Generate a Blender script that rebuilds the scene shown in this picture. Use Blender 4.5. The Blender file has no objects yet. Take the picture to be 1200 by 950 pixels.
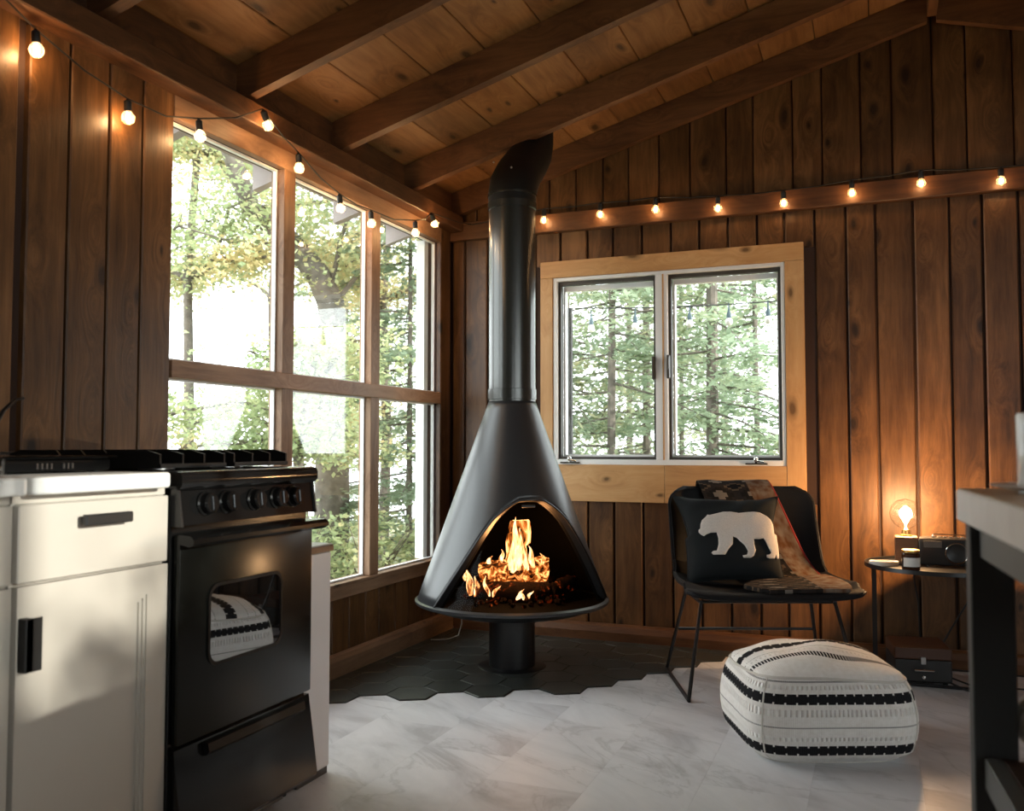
import bpy, bmesh, math, random
import numpy as np
from mathutils import Vector, Matrix
R = math.radians
sc = bpy.context.scene
COL = sc.collection
random.seed(7); rng = np.random.default_rng(7)

# ------------------------------------------------------------------ camera
cam_d = bpy.data.cameras.new('camera'); cam = bpy.data.objects.new('camera', cam_d); COL.objects.link(cam)
yaw, pitch, roll = R(21.888), R(2.586), R(-0.034)
cam.location = (2.1965, -4.5655, 1.0)
cam.rotation_euler = (math.pi/2 + pitch, roll, yaw)
cam_d.sensor_fit = 'HORIZONTAL'; cam_d.sensor_width = 36.0
cam_d.lens = 36.0*1058.74/1200
cam_d.clip_start = .02; cam_d.clip_end = 300
cam_d.dof.use_dof = True; cam_d.dof.focus_distance = 4.0; cam_d.dof.aperture_fstop = 4.0
sc.camera = cam
# ------------------------------------------------------------------ light
sc.view_settings.view_transform = 'Standard'; sc.view_settings.look = 'None'
sc.view_settings.gamma = 1.0; sc.view_settings.exposure = 1.0; sc.view_settings.use_curve_mapping = False
w = bpy.data.worlds.new('overcast'); sc.world = w; w.use_nodes = True
bg = w.node_tree.nodes['Background']; bg.inputs[0].default_value = (.93, .97, 1.0, 1); bg.inputs[1].default_value = 3.6
sd = bpy.data.lights.new('sun', 'SUN'); sun = bpy.data.objects.new('sun', sd); COL.objects.link(sun)
sd.energy = 3.6; sd.angle = R(.6); sd.color = (1.0, .93, .84)
sun.rotation_euler = Vector((-1.0, .10, -.270)).to_track_quat('-Z', 'Y').to_euler()
def portal(name, loc, rot, sx, sy):
    l = bpy.data.lights.new(name, 'AREA'); l.shape = 'RECTANGLE'; l.size = sx; l.size_y = sy; l.cycles.is_portal = True
    o = bpy.data.objects.new(name, l); COL.objects.link(o); o.location = loc; o.rotation_euler = rot
portal('portal_left', (-.06, -1.18, 1.26), (0, R(-90), 0), 1.72, 2.02)
portal('portal_back', (1.20, .11, 1.40), (R(-90), 0, 0), 1.2, 1.0)
portal('portal_right', (5.0, -4.75, 1.50), (0, R(90), 0), 1.45, 3.75)

# ------------------------------------------------------------------ materials
def mat(name):
    m = bpy.data.materials.new(name); m.use_nodes = True
    nt = m.node_tree; b = nt.nodes['Principled BSDF']; return m, nt, b
def N(nt, t, **kw):
    n = nt.nodes.new(t)
    for k, v in kw.items(): setattr(n, k, v)
    return n
def L(nt, a, b): nt.links.new(a, b)
def setc(b, col, rough=.5, metal=0, spec=.5):
    b.inputs['Base Color'].default_value = (*col, 1); b.inputs['Roughness'].default_value = rough
    b.inputs['Metallic'].default_value = metal; b.inputs['Specular IOR Level'].default_value = spec
def ramp(nt, fac, stops, interp='LINEAR'):
    r = N(nt, 'ShaderNodeValToRGB'); r.color_ramp.interpolation = interp
    e = r.color_ramp.elements
    e[0].position, e[0].color = stops[0][0], (*stops[0][1], 1); e[1].position, e[1].color = stops[1][0], (*stops[1][1], 1)
    for p, c in stops[2:]:
        k = e.new(p); k.color = (*c, 1)
    L(nt, fac, r.inputs[0]); return r
def mathn(nt, op, a, b=None, c=None):
    n = N(nt, 'ShaderNodeMath', operation=op)
    for i, v in enumerate((a, b, c)):
        if v is None: continue
        if isinstance(v, (int, float)): n.inputs[i].default_value = v
        else: L(nt, v, n.inputs[i])
    return n.outputs[0]
def mixc(nt, fac, a, b, blend='MIX'):
    n = N(nt, 'ShaderNodeMix', data_type='RGBA', blend_type=blend)
    for s, v in ((n.inputs[0], fac), (n.inputs[6], a), (n.inputs[7], b)):
        if isinstance(v, (int, float)): s.default_value = v
        elif isinstance(v, tuple): s.default_value = (*v, 1)
        else: L(nt, v, s)
    return n.outputs[2]
def bump(nt, b, h, strength=.3, dist=.01):
    n = N(nt, 'ShaderNodeBump'); n.inputs['Strength'].default_value = strength; n.inputs['Distance'].default_value = dist
    L(nt, h, n.inputs['Height']); L(nt, n.outputs[0], b.inputs['Normal'])
def plain(name, col, rough=.5, metal=0, spec=.5, noise=0, nscale=20, bmp=0):
    m, nt, b = mat(name); setc(b, col, rough, metal, spec)
    if noise or bmp:
        g = N(nt, 'ShaderNodeNewGeometry'); n = N(nt, 'ShaderNodeTexNoise'); n.inputs['Scale'].default_value = nscale; n.inputs['Detail'].default_value = 5
        L(nt, g.outputs['Position'], n.inputs['Vector'])
        if noise:
            c2 = tuple(max(0, x*(1-noise)) for x in col); c3 = tuple(min(1, x*(1+noise)) for x in col)
            r = ramp(nt, n.outputs[0], [(.3, c2), (.7, c3)]); L(nt, r.outputs[0], b.inputs['Base Color'])
        if bmp: bump(nt, b, n.outputs[0], bmp, .004)
    return m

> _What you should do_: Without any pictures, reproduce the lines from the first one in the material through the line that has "random.seed(7); rng = np.random.default_rng(7)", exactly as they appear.

> _Correct output_:
Generate a Blender script that rebuilds the scene shown in this picture. Use Blender 4.5. The Blender file has no objects yet. Take the picture to be 1200 by 950 pixels.
import bpy, bmesh, math, random
import numpy as np
from mathutils import Vector, Matrix
R = math.radians
sc = bpy.context.scene
COL = sc.collection
random.seed(7); rng = np.random.default_rng(7)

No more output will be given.